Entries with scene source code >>
━━━━━━━━━━━━━━━━

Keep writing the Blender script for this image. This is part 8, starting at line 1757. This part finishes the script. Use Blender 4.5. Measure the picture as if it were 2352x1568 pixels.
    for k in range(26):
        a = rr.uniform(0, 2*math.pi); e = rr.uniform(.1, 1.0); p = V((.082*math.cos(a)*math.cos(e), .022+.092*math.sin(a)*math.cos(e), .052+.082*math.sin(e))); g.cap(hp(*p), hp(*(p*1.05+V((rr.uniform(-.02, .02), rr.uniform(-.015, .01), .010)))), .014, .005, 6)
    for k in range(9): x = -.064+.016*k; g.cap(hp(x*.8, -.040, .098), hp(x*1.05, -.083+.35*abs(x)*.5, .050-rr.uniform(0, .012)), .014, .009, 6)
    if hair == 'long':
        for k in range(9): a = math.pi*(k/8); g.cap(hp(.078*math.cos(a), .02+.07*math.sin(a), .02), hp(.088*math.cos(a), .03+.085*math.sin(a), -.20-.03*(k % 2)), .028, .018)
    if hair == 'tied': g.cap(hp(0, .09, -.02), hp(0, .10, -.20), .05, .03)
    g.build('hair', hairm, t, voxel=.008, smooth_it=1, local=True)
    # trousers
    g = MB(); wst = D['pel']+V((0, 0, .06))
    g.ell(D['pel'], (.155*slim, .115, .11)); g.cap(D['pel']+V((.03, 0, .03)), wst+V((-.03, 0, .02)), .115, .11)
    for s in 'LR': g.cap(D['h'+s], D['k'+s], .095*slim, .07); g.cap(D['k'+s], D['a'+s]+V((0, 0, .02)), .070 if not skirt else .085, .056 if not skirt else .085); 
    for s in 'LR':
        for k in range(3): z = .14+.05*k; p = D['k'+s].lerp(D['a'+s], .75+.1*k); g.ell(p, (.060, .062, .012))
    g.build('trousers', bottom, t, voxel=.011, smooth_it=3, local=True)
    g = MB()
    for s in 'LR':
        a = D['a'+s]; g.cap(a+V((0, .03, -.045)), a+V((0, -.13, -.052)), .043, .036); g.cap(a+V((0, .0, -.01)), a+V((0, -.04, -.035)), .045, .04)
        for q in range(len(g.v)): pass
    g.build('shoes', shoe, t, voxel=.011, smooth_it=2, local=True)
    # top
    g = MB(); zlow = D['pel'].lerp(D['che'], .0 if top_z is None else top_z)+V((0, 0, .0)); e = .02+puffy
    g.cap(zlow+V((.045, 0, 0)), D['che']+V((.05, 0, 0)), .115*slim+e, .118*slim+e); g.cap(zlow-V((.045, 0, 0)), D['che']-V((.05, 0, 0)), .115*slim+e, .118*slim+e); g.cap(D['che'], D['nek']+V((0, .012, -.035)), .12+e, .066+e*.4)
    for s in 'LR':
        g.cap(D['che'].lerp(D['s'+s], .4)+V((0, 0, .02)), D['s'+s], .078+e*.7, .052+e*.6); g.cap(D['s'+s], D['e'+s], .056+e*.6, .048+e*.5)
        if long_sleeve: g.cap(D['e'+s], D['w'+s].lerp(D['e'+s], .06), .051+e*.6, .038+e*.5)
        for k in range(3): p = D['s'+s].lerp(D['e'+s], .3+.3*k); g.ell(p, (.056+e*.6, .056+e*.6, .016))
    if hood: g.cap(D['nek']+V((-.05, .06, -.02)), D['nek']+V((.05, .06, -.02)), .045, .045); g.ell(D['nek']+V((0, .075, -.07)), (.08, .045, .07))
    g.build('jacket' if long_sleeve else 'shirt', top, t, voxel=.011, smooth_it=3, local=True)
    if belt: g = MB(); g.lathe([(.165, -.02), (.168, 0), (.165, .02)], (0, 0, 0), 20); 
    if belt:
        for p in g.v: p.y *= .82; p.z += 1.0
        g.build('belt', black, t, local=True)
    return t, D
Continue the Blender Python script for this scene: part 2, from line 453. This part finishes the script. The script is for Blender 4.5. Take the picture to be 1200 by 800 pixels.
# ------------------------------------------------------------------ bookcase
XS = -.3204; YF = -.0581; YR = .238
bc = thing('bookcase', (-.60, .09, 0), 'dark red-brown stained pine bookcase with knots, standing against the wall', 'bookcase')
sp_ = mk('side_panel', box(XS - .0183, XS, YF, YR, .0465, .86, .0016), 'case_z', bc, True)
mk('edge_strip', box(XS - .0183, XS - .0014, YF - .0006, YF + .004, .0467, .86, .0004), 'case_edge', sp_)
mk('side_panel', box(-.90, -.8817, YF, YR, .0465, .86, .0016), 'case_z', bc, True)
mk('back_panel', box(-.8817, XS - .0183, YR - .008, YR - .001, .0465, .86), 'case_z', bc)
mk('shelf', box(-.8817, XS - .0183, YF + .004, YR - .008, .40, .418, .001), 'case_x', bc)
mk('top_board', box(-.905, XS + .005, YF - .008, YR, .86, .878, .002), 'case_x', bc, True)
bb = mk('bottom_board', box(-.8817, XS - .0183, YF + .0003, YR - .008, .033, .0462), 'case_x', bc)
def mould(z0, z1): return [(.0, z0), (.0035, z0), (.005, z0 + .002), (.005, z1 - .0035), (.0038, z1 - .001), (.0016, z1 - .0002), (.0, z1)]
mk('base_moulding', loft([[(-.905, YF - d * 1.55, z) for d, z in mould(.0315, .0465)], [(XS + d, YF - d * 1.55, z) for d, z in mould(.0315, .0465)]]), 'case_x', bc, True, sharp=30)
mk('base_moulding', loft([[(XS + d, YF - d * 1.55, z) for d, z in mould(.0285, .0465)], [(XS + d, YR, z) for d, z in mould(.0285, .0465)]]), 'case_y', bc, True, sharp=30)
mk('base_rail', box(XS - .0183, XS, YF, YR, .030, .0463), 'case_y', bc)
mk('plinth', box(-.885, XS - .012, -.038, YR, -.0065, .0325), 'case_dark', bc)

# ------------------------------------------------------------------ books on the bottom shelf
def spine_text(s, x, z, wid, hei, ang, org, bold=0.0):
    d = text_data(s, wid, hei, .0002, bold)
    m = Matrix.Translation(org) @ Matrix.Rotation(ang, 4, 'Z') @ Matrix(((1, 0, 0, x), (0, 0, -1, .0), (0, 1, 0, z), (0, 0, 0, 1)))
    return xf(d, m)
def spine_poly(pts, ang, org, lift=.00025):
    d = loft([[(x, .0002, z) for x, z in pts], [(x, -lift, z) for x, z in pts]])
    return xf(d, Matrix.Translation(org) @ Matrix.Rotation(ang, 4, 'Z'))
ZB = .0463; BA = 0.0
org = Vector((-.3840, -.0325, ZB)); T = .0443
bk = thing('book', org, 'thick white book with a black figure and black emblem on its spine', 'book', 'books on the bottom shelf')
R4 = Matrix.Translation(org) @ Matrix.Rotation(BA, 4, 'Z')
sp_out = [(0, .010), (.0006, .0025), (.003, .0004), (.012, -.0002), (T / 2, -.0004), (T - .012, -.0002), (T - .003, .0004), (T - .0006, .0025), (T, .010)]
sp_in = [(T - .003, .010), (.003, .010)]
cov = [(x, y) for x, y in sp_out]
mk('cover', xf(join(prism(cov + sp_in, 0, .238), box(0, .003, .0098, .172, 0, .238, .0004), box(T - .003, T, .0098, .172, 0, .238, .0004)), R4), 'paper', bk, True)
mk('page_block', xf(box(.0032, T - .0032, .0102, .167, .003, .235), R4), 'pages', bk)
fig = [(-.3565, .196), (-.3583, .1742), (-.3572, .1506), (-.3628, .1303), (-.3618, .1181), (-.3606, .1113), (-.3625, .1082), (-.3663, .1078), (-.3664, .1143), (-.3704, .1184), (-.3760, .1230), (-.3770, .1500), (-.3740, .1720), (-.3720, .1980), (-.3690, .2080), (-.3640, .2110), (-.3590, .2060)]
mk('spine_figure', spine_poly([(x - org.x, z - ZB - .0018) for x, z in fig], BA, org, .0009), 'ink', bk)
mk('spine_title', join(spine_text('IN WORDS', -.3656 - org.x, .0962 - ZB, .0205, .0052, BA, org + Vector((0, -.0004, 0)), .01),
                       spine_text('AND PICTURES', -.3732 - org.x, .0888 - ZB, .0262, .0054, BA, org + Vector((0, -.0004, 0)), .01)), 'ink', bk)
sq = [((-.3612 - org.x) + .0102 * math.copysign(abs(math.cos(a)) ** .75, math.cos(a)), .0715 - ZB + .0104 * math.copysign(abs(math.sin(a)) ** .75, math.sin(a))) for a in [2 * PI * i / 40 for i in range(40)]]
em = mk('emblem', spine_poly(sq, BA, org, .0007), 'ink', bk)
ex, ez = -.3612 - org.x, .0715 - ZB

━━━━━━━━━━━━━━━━

Work to do >> Copy out each line of the entries that holds "this".

Finished answer >>
Keep writing the Blender script for this image. This is part 8, starting at line 1757. This part finishes the script. Use Blender 4.5. Measure the picture as if it were 2352x1568 pixels.
Continue the Blender Python script for this scene: part 2, from line 453. This part finishes the script. The script is for Blender 4.5. Take the picture to be 1200 by 800 pixels.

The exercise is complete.